Évidemment toutologue, comme la plupart de ses prédécesseurs ou homologues, Bérénice Levet est omniprésente dans les médias, et capable de disserter in abstracto sur les sujets les plus divers. Faussement radicale mais vraiment réactionnaire, elle multiplie les plaidoyers sans âge ni auteur pour les idées majuscules : Liberté, République, Civilisation, etc., sans jamais oublier de vanter le modèle français « indifférent aux différences » qui « cultive sa passion du beau ». Fermez le ban !
L’emprise de l’essayisme
Vent debout contre toutes les « modes » de l’époque (féminisme, écologie, inclusivité, pensée critique et progressiste en général), son indignation s’arrête néanmoins là où commence l’emprise des médias. Car s’il est un sujet sur lequel elle n’a rien à redire, ce sont bien les médias qui l’invitent si généreusement. On ne mord pas la main qui vous nourrit… Avoir micro ouvert chez Alain Finkielkraut ou chronique permanente sur CNews, passe encore. Mais ses interventions ponctuelles sur le service public (France 5, France Inter) ont de quoi interroger. A-t-on réellement besoin d’offrir une vitrine supplémentaire à un discours aussi rance que convenu ?

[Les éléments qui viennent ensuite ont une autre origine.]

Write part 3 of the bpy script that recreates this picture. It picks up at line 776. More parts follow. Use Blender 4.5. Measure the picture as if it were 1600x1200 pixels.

Nul doute que ces nouvelles têtes de gondole rejoindront bientôt les oubliettes de l’histoire médiatique. Reste la petite musique de fond qui, au mieux insipide et au pire ultra conservatrice (avec l’« essayisme » en guise de paravent), risque d’envahir et de polluer le débat public encore longtemps. C’est parce que ces discours en apparence détonants sont en réalité rebattus qu’ils sont si bien accueillis par les médias mainstream. Le plus regrettable, c’est que Bérénice Levet, à l’instar d’autres élucubrateurs de ses amis (P. Bruckner, M. Onfray, J. Julliard, entre autres…), occulte ceux qui font réellement profession de penser. Si la « liquidation d’une civilisation » est aujourd’hui effectivement à craindre, c’est d’abord et avant tout à cause de l’emprise du champ et des logiques journalistiques sur le champ intellectuel et le service public de l’information.